Calls made for a European convention on the profession of lawyer
A new legally binding instrument to protect lawyers should be drafted as soon as possible, the Council of Europe (CoE) has said in a new report.
The principles and guarantees of advocates, published by the CoE’s Committee on Legal Affairs and Human Rights, reiterates the need for a ‘European convention on the profession of lawyer’.
Member states have also been urged by the Parliamentary Assembly’s Standing Committee to ensure effective domestic protection for lawyers, including by prohibiting state interference in the legal profession and clearly identifying the specific activities that amount to prohibited interference, and by establishing a domestic legislative framework guaranteeing efficiency, independence and safety of lawyers’ work.
The report comes in the wake of attacks on lawyers in the UK by the Home Secretary and Prime Minister, both of whom have been urged to apologise in a letter signed by some 800 legal figures.
It states: “In several countries lawyers continue to be targeted for their involvement in human rights-related cases, such as defending the rights of refugees, asylum seekers and migrants, women, members of national and linguistic minorities, and LGBTI persons. They have also been targeted for their work denouncing government unaccountability or corruption, or for representing particular individuals (terrorist suspects, opposition politicians, civil society activists, and independent journalists). There are reports that lawyers were identified with the causes advocated or crimes committed by the individuals they were defending.”
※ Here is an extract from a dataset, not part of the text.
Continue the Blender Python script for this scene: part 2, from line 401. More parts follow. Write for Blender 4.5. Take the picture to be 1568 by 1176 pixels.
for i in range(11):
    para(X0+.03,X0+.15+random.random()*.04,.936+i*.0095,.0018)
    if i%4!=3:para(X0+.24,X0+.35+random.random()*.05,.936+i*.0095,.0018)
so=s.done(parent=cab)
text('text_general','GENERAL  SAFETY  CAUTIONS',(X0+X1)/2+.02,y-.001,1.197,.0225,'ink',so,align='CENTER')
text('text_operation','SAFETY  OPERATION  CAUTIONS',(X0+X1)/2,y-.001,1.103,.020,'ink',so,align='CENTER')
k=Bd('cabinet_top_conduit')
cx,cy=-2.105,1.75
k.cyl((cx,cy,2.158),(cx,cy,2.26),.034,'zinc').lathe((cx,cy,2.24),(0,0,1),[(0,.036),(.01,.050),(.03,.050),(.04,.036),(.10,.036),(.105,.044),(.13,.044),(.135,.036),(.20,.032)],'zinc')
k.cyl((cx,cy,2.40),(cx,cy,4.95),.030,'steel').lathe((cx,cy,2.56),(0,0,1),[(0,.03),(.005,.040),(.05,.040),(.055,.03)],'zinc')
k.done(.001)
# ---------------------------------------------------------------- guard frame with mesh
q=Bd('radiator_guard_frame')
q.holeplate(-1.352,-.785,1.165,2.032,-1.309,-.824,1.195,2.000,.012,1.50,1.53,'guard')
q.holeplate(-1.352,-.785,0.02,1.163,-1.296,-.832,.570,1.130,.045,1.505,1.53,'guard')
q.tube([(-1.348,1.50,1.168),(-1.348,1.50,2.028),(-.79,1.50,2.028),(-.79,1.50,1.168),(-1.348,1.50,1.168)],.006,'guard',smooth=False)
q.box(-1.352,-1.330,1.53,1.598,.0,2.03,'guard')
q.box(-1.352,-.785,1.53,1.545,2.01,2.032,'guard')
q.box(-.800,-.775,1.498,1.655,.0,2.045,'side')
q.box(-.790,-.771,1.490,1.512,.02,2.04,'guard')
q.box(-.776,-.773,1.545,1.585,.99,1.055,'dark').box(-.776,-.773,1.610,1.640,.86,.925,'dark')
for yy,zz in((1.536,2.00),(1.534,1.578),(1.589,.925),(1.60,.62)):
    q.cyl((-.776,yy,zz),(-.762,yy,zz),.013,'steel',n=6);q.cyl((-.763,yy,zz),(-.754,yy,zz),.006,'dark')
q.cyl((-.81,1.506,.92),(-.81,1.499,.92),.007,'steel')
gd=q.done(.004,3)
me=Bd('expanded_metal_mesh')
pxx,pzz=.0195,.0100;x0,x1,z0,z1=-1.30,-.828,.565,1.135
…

The report adds: “The present report and the draft resolution and recommendation are not intended to incriminate or influence a particular State politically. The author of the report sees it as his principal objective to help various member States to gear their national legislations and law enforcement practices towards improving the conditions and guarantees of lawyers’ work in full compliance with the European principles of the rule of law, respect for human rights, and people’s right to an independent and fair trial.”